### Written request
Look for the string "picture" in every line, and copy each line that has it.

-- begin Data lines --

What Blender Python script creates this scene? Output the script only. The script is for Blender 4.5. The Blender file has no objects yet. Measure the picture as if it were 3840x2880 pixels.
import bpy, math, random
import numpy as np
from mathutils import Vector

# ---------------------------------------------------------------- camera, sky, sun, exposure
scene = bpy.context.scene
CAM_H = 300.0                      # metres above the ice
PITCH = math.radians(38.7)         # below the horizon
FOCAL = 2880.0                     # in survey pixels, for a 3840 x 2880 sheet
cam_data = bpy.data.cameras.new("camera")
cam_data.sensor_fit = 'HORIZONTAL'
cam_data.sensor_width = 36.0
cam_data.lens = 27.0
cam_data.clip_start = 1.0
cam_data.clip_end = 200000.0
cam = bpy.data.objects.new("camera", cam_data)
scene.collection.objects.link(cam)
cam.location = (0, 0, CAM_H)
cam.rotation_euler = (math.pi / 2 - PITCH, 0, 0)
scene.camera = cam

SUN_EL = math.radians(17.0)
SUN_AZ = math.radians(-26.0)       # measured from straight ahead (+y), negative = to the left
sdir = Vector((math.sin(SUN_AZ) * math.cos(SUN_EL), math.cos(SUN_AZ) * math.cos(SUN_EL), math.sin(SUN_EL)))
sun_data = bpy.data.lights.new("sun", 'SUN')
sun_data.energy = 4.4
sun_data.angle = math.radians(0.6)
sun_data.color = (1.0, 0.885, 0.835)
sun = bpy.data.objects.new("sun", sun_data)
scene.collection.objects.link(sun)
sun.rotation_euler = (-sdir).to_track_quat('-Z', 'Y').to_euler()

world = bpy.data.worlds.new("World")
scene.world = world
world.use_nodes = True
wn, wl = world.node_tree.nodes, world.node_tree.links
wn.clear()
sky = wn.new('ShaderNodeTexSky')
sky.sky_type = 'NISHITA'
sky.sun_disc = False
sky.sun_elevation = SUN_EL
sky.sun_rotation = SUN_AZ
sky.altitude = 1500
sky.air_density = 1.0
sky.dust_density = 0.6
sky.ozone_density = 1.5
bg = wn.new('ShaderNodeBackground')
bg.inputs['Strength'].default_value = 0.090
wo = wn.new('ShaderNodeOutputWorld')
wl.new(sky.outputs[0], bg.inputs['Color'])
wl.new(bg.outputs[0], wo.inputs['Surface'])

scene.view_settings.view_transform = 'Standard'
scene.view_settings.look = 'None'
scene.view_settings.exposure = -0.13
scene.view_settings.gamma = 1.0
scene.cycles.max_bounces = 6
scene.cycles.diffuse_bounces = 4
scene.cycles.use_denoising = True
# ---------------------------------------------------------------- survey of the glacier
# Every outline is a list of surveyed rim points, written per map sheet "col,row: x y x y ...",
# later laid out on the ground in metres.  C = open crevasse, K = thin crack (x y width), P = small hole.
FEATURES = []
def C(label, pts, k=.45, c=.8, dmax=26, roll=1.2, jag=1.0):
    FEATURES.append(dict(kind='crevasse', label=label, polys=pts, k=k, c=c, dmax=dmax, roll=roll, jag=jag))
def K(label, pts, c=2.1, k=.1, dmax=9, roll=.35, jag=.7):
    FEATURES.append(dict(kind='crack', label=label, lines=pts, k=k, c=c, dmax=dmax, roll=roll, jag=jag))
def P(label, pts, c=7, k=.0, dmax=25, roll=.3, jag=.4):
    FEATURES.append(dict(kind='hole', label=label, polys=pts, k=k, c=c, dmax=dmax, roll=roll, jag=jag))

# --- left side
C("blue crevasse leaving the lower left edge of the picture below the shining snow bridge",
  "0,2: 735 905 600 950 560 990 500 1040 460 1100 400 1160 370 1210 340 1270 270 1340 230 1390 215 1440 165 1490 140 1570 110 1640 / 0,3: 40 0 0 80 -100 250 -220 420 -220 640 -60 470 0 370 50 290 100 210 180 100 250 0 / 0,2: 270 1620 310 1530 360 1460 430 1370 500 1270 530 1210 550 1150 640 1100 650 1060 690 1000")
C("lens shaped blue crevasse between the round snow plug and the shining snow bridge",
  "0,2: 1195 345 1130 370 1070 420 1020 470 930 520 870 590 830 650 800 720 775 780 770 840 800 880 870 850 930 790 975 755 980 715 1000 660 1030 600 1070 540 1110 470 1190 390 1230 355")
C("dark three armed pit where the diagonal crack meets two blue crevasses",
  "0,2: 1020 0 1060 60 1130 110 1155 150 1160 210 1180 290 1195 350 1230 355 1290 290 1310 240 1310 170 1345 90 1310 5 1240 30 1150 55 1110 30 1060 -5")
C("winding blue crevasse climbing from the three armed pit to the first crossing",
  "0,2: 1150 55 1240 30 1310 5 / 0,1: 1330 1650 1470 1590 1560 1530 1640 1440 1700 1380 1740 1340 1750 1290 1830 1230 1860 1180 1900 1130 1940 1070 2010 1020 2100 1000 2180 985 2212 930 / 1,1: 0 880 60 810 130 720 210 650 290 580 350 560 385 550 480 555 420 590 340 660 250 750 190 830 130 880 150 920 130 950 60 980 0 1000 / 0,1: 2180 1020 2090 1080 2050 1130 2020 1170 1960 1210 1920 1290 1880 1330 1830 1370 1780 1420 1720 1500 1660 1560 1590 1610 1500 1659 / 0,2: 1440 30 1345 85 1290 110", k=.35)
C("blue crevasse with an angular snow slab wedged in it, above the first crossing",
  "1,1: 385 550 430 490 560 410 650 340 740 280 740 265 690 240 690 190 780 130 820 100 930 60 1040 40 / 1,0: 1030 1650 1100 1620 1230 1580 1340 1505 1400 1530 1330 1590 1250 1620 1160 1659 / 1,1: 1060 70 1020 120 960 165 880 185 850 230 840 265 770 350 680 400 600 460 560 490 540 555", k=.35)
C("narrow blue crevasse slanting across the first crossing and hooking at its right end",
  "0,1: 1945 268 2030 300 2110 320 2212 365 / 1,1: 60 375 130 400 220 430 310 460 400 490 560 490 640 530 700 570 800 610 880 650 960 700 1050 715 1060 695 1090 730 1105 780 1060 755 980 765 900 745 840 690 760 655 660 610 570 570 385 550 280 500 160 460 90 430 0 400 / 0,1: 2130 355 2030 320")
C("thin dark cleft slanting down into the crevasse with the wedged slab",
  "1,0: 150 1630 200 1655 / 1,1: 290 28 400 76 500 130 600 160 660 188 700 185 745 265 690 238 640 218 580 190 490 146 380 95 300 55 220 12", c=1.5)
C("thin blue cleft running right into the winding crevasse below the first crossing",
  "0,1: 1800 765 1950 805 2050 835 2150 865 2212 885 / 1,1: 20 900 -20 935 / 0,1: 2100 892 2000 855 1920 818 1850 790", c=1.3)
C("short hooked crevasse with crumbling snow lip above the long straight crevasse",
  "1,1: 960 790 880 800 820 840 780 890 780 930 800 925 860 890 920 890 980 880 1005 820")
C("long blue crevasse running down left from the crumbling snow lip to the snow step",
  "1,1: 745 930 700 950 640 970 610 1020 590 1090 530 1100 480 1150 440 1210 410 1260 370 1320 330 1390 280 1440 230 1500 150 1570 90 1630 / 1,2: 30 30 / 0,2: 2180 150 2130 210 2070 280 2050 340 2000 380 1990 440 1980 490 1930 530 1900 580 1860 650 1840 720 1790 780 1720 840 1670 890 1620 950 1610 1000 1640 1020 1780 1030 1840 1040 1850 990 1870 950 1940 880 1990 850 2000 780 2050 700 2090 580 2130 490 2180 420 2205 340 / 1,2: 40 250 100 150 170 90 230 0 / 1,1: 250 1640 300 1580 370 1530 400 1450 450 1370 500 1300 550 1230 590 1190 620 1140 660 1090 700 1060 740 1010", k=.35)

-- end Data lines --

### Answer to the problem
What Blender Python script creates this scene? Output the script only. The script is for Blender 4.5. The Blender file has no objects yet. Measure the picture as if it were 3840x2880 pixels.
C("blue crevasse leaving the lower left edge of the picture below the shining snow bridge",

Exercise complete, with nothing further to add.